36.  Martin Frobisher

The streets of London were once paved in gold called fool’s gold. Martin Frobisher shipped over a thousand tons of fool’s gold from what’s now Canada to London under the impression that he was shipping gold ore. It was later discovered that it was iron pyrite and it was used for road metalling.

37. In the midst of the messy divorce, Charles Dickens referred to his wife as “dearest darling, Pig” and attempted to have her committed to an insane asylum so he could live with his 18-year-old mistress.

38. The Matrix wanted Sandra Bullock as ‘Neo’ before Keanu Reeves took the role. The producers had such a hard time finding the right man for the role that they briefly considered changing Neo into a female character. She was also considered for the part of Trinity and regretted not taking it.

39. John Laurens was an officer in the Continental Army who strongly opposed slavery, and tried unsuccessfully multiple times to institute black regiments in the struggle for independence. His abolitionist views were admirable, considering his South Carolina birth and father’s ownership of slaves.

40. President Coolidge and his wife had a pet raccoon named Rebecca who lived with them in the White House. Rebecca was supposed to be eaten for the 1926 Thanksgiving dinner, but they adopted her instead.


41.  Bergy bits

The smaller chunks that break off of icebergs are officially called “bergy bits.”

42. In 1846, a species of land snail named the eremina desertorum was collected and glued to a museum index card, presumed dead. 4 years later, the specimen was being looked at with warm water, when it suddenly awoke and looked around to see what was going on.

43. Tar and Feathering wasn’t fatal because it was done with pine tar not the asphalt tar used in modern times.

44. In 1942 BBC issued an appeal for postcards and photographs of the coast of Europe from Norway to the Pyrenees.
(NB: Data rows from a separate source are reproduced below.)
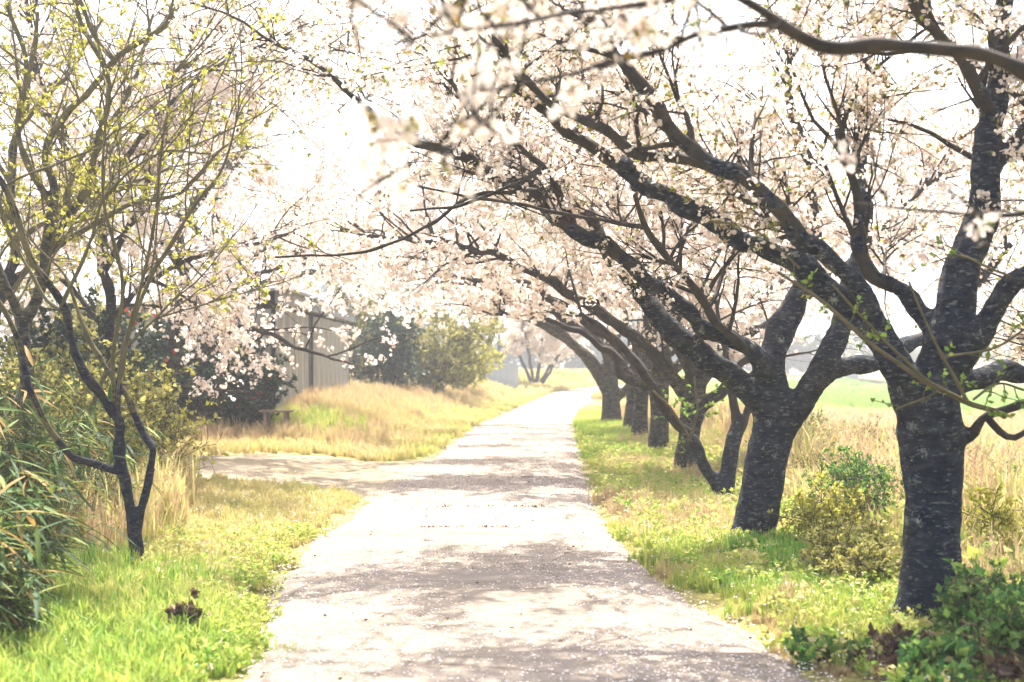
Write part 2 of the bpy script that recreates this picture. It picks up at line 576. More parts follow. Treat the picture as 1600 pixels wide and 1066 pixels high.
def spawn(P, R, per_m, t0, L, spread, up, K, g, wig=0.25, grav=0.0, rfac=0.5, rmax=0.02, rtip=0.0015, zmin=None, along=0.55, t1=1.0, bias=(0, 0, 0)):
    """grow child branches from parent centre lines"""
    N, Kp, _ = P.shape
    seg = np.linalg.norm(np.diff(P, axis=1), axis=2)
    ln = seg.sum(1)*(t1-t0)
    cnt = g.poisson(np.maximum(ln*per_m, 0.0))
    idx = np.repeat(np.arange(N), cnt)
    n = len(idx)
    if n == 0:
        return np.zeros((0, K, 3)), np.zeros((0, K))
    t = (t0+(t1-t0)*g.random(n))*(Kp-1)
    k = np.minimum(t.astype(int), Kp-2)
    f = (t-k)[:, None]
    a, b = P[idx, k], P[idx, k+1]
    pos = a+(b-a)*f
    tan = unit(b-a)
    rp = R[idx, k]*(1-f[:, 0])+R[idx, k+1]*f[:, 0]
    d = unit(along*tan+spread*rand_unit(n, g)+np.array([0, 0, up])+np.asarray(bias))
    le = L[0]+(L[1]-L[0])*g.random(n)
    pts = np.empty((n, K, 3))
    pts[:, 0] = pos
    st = (le/(K-1))[:, None]
    for j in range(1, K):
        d = unit(d+wig*g.normal(size=(n, 3))*0.6+np.array([0, 0, -grav]))
        pts[:, j] = pts[:, j-1]+d*st
    r0 = np.minimum(np.maximum(rp*rfac, rtip*1.3), rmax)
    rad = r0[:, None]*(1-np.linspace(0, 1, K)[None, :])+rtip*np.linspace(0, 1, K)[None, :]
    if zmin is not None:
        keep = pts[:, :, 2].min(1) > zmin(pts[:, -1, 0], pts[:, -1, 1])
        pts, rad = pts[keep], rad[keep]
    return pts, rad


def at_points(P, per, g, t0=0.15):
    """points spread along centre lines: `per` each on average"""
    N, K, _ = P.shape
    cnt = g.poisson(per, N) if np.isscalar(per) else g.poisson(per)
    idx = np.repeat(np.arange(N), cnt)
    t = (t0+(1-t0)*g.random(len(idx)))*(K-1)
    k = np.minimum(t.astype(int), K-2)
    f = (t-k)[:, None]
    return P[idx, k]+(P[idx, k+1]-P[idx, k])*f, unit(P[idx, k+1]-P[idx, k])


def frames(nrm, g):
    r = rand_unit(len(nrm), g)
    u = unit(np.cross(nrm, r))
    return u, np.cross(nrm, u)


def flowers(mb, C, size, g, style, pale=0.0):
    """C cluster centres; each gets a few flowers; style 'petal', 'star' or 'quad'"""
    n = len(C)
    if n == 0:
        return
    cnt = g.integers(2, 6, n)
    idx = np.repeat(np.arange(n), cnt)
    m = len(idx)
    off = rand_unit(m, g)
    P = C[idx]+off*(size*(0.5+0.9*g.random(m)))[:, None]
    nr = unit(off+0.55*rand_unit(m, g))
    u, v = frames(nr, g)
    s = size*(0.42+0.26*g.random(m))
    val = np.clip(0.25+0.5*g.random(n)[idx]+0.35*(g.random(m)-0.4)+pale, 0, 1)
    if style == 'petal':
        vs, fs = [], []
        bA = np.arange(m)*16
        V = np.empty((m, 16, 3))
        V[:, 0] = P
        A = np.empty((m, 16))
        A[:, 0] = 0.0
        for k in range(5):
            an = k*2*math.pi/5
            for j, (da, rr, hh) in enumerate(((-0.50, 0.72, 0.22), (0.0, 1.05, 0.30), (0.50, 0.72, 0.22))):
                c, si = math.cos(an+da), math.sin(an+da)
                V[:, 1+3*k+j] = P+(s*rr)[:, None]*(c*u+si*v)+(s*hh)[:, None]*nr
                A[:, 1+3*k+j] = val
            fs.append(np.stack([bA, bA+1+3*k, bA+2+3*k, bA+3+3*k], -1))
        mb.add(V.reshape(-1, 3), np.concatenate(fs), A.ravel())
    elif style == 'star':
        bA = np.arange(m)*11
        V = np.empty((m, 11, 3))
        V[:, 0] = P
        fs = []
        for k in range(5):
            for j, da in enumerate((-0.55, 0.55)):
                an = k*2*math.pi/5+da
                V[:, 1+2*k+j] = P+s[:, None]*(math.cos(an)*u+math.sin(an)*v)+(s*0.3)[:, None]*nr
            fs.append(np.stack([bA, bA+1+2*k, bA+2+2*k], -1))
        A = np.repeat(val[:, None], 11, 1)
        A[:, 0] *= 0.25
        mb.add(V.reshape(-1, 3), np.concatenate(fs), A.ravel())
    else:
        bA = np.arange(m)*4
        V = np.empty((m, 4, 3))
        for k, (a, b) in enumerate(((-1, -.8), (1, -.9), (.9, 1), (-.8, .9))):
            V[:, k] = P+(s*a*0.9)[:, None]*u+(s*b*0.9)[:, None]*v+(s*(0.25 if k % 2 else -0.1))[:, None]*nr
        mb.add(V.reshape(-1, 3), np.stack([bA, bA+1, bA+2, bA+3], -1), np.repeat(val, 4))


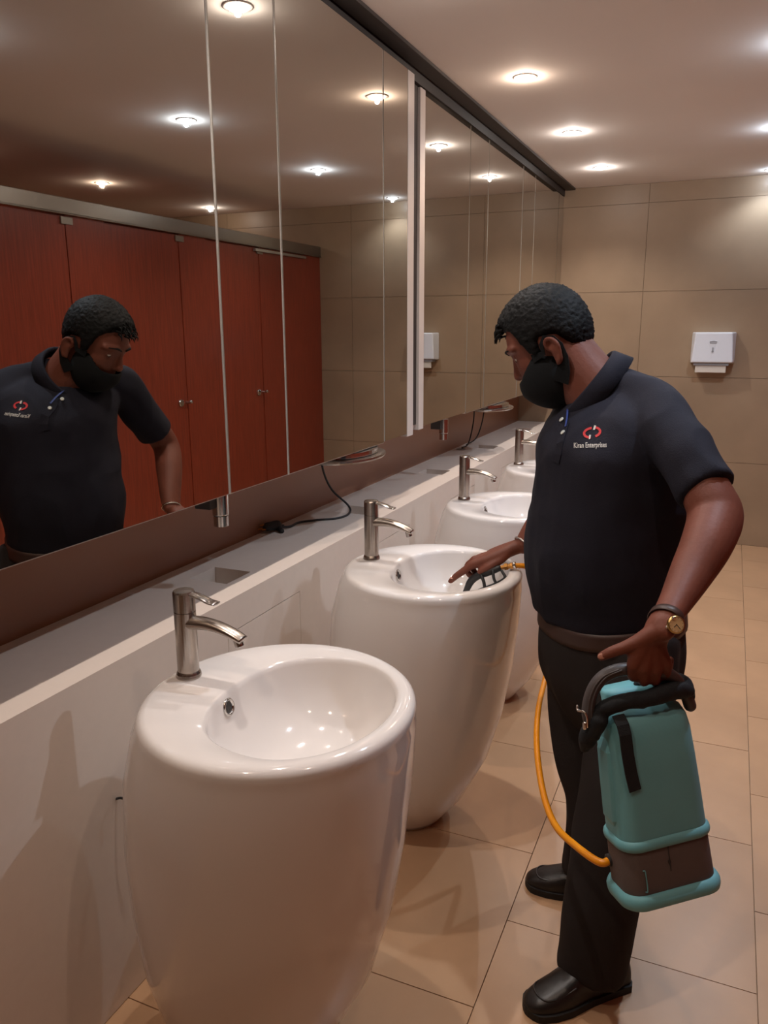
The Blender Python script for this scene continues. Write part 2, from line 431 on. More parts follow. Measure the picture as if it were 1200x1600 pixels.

It was actually an intelligence-gathering exercise. They were sent to the War Office to help determine a suitable location (Normandy) for the eventual D-Day landings of 1944.

45. A man named Robert Shields wrote the longest diary in history – 37.5 million words written over a 25 year period until he was disabled by a stroke. He spent hours every day chronically the most minute details of his daily life and even limited sleep to 2 hours at a time to record his dreams.

46.  Albert Einstein

Albert Einstein never received a Nobel Prize for relativity and he did not attend his prize giving, despite being informed that he was about to receive the prize. He chose to continue with a lecture tour of Japan because he simply no longer valued it.

47. James Avery (Uncle Phil) served in the US Navy in Vietnam from 1968-69. He then moved to San Diego to write poetry and TV scripts for PBS and won an Emmy for his effort. He got a scholarship from UC San Diego and graduated there with a Bachelor’s degree in Drama and Literature in 1976.

48. When Batman TV show of the 60s was canceled by ABC after 3 seasons, it was on the verge of being rescued by NBC for a fourth season but it was discovered that the sets of the TV show were already destroyed. NBC rescinded the offer not wanting to spend hundreds of thousands building the set.

49. The word quarantine comes from an Italian variant ‘Quaranta giorni’, meaning 40 days, the period that all ships were required to be isolated before passengers and crew could go ashore during the Black Death plague.

50. On February 14, 1990, Michael Jordan wore a nameless no. 12 jersey because his no. 23 jersey had been stolen. He scored 49 points, setting a franchise record for players wearing that jersey number.